Persistent Ballistic Entanglement Spreading with Optimal Control in Quantum Spin Chains

TL;DR

This paper demonstrates that applying an optimal magnetic field in quantum spin chains induces persistent ballistic entanglement spreading, significantly enhancing entanglement entropy and maintaining linear growth until saturation, even under perturbations.

Contribution

It reveals that optimal control via magnetic fields can sustain ballistic entanglement spreading in quantum spin chains, a novel approach to controlling quantum many-body dynamics.

Findings

Persistent linear growth of entanglement entropy until saturation.

Robustness of ballistic spreading under random initial state perturbations.

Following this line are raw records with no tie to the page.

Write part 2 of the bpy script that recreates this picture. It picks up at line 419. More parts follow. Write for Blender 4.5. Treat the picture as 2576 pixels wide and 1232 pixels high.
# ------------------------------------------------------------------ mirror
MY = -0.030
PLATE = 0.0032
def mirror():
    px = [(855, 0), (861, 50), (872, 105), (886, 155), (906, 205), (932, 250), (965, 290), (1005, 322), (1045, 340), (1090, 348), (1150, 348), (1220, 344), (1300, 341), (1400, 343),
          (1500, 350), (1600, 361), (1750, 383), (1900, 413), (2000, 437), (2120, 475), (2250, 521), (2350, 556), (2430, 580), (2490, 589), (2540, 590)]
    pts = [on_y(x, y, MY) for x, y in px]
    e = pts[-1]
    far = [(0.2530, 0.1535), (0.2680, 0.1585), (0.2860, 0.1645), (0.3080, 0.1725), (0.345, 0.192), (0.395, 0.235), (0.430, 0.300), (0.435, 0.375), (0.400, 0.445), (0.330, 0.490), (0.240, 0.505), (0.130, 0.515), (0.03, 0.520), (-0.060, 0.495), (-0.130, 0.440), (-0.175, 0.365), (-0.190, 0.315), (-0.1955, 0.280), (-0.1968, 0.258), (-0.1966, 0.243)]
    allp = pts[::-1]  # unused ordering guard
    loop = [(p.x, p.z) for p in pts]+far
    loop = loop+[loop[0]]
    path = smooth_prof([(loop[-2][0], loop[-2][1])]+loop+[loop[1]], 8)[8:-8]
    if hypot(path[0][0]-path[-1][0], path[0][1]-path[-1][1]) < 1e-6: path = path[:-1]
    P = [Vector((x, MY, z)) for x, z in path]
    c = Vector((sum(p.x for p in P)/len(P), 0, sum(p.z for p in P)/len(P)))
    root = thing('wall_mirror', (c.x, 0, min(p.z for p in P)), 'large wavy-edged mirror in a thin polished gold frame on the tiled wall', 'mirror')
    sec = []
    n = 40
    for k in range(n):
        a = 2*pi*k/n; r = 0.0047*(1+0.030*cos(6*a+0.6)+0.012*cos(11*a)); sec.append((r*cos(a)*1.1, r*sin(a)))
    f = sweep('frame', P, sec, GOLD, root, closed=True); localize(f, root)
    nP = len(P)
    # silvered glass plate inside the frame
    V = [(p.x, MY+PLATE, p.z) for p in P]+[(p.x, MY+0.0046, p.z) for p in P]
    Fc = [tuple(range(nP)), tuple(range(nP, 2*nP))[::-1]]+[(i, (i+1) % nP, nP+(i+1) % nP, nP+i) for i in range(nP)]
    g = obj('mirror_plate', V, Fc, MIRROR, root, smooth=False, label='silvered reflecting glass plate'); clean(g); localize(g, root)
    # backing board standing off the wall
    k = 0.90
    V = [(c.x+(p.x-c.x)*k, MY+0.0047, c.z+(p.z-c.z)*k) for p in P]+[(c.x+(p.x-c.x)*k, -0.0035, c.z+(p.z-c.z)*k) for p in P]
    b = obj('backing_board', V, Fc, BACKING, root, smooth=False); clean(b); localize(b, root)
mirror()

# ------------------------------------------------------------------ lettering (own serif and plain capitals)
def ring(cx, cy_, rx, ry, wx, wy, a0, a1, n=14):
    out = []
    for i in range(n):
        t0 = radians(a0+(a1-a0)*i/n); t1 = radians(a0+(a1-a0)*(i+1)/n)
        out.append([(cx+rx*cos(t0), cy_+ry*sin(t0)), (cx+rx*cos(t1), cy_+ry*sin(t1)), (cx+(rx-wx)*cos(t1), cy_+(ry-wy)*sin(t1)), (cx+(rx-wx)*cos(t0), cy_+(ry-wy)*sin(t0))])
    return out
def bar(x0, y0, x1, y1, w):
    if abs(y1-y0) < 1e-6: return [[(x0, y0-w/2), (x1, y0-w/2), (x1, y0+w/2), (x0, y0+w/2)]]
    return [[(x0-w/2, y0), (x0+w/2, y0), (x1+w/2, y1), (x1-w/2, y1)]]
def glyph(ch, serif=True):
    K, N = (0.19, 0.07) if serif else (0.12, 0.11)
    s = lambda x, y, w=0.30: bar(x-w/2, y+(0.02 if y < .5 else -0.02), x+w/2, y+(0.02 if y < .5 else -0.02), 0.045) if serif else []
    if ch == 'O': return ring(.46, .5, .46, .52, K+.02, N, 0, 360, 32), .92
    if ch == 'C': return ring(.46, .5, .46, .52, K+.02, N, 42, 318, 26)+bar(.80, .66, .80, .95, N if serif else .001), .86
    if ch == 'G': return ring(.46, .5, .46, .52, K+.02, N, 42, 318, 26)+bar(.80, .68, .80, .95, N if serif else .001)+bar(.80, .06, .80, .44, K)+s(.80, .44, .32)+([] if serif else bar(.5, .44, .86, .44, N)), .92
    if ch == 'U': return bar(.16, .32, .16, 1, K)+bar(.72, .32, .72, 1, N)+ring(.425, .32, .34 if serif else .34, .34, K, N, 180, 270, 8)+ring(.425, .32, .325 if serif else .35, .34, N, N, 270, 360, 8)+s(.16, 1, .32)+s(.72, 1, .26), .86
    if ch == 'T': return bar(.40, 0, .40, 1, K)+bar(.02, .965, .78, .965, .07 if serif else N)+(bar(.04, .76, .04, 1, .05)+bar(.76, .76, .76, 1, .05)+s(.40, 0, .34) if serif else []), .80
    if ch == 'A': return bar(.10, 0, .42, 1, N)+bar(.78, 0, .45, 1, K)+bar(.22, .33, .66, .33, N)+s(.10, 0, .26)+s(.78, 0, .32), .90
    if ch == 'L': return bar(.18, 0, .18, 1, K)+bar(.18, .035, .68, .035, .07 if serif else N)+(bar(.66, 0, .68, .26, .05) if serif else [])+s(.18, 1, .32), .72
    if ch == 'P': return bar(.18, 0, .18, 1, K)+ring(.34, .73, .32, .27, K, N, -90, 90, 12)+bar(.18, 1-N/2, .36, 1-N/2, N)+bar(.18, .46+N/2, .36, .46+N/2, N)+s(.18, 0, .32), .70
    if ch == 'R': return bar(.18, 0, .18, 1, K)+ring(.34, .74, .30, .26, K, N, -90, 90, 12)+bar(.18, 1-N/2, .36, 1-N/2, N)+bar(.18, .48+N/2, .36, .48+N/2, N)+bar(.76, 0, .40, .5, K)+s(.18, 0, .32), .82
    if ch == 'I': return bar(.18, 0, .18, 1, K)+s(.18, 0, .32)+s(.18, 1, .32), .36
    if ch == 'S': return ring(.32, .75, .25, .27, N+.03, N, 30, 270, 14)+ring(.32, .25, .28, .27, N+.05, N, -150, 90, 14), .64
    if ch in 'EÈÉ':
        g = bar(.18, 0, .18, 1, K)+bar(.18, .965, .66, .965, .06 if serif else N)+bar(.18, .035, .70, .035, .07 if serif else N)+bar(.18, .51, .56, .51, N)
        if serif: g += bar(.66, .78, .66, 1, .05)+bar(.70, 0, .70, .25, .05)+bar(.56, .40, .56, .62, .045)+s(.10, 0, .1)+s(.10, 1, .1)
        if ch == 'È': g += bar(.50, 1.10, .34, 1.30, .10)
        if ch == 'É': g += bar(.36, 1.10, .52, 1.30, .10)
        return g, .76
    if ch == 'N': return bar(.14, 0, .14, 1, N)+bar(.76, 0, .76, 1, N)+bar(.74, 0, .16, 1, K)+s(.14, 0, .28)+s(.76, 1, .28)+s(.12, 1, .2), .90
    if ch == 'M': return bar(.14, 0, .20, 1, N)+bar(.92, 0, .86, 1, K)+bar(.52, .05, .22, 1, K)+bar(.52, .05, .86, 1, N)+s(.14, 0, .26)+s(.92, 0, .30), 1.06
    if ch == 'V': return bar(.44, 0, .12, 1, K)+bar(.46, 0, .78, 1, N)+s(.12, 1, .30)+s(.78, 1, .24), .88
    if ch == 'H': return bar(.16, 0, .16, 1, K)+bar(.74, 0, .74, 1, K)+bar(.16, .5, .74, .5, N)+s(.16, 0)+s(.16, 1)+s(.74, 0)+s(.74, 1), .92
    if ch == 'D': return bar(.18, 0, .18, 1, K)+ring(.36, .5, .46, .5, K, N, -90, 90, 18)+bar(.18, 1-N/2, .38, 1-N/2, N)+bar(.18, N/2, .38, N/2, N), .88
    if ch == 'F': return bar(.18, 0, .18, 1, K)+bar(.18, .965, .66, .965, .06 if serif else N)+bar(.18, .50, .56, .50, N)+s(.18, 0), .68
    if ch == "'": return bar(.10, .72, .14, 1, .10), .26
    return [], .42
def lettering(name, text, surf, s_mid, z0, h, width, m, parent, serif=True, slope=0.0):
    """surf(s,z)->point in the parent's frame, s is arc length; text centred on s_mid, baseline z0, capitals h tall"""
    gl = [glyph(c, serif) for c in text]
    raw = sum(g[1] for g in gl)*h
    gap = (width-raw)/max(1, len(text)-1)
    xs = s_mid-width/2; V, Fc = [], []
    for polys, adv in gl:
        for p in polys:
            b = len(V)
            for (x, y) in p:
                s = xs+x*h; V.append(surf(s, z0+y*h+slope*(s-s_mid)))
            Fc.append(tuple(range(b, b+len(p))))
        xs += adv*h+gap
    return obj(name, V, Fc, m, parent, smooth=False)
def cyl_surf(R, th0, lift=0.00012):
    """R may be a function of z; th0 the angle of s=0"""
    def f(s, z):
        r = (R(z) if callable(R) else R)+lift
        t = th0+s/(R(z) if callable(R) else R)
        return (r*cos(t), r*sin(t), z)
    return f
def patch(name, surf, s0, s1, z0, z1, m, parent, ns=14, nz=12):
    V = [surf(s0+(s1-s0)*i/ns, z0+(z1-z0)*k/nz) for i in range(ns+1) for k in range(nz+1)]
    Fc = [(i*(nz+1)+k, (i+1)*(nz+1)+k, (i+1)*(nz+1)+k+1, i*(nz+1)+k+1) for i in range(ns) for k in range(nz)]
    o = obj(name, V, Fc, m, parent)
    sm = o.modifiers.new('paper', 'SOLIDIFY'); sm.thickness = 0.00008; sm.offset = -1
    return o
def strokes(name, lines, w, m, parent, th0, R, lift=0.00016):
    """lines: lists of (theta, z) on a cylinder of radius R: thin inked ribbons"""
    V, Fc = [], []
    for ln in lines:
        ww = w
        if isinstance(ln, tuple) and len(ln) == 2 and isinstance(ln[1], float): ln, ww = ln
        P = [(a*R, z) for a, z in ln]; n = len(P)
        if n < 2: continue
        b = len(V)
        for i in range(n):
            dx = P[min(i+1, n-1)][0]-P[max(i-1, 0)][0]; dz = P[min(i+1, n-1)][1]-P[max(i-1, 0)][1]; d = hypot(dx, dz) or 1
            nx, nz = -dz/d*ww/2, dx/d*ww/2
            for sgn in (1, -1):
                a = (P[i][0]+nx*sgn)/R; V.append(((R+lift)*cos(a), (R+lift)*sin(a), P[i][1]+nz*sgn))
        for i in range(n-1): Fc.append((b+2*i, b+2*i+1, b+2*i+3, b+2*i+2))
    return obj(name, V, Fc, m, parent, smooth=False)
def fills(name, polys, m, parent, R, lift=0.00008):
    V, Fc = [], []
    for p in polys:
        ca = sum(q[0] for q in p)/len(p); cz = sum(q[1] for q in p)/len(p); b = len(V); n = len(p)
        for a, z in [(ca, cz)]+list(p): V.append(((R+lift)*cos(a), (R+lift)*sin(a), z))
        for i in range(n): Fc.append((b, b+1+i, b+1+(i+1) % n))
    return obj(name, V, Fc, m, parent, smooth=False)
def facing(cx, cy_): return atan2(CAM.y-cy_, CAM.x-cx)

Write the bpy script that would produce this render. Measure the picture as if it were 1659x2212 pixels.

Optimal control enhances and sustains entanglement propagation.

Abstract

Entanglement propagation provides a key routine to understand quantum many-body dynamics in and out of equilibrium. The entanglement entropy (EE) usually approaches to a sub-saturation known as the Page value $\tilde{S}_{P} =\tilde{S} - dS$ (with $\tilde{S}$ the maximum of EE and $dS$ the Page correction) in, e.g., the random unitary evolutions. The ballistic spreading of EE usually appears in the early time and will be deviated far before the Page value is reached. In this work, we uncover that the magnetic field that maximizes the EE robustly induces persistent ballistic spreading of entanglement in quantum spin chains. The linear growth of EE is demonstrated to persist till the maximal $\tilde{S}$ (along with a flat entanglement spectrum) is reached. The robustness of ballistic spreading and the enhancement of EE under such an optimal control are demonstrated, considering particularly perturbing the initial state by random pure states (RPS's). These are argued as the results from the endomorphism of the time evolution under such an entanglement-enhancing optimal control for the RPS's.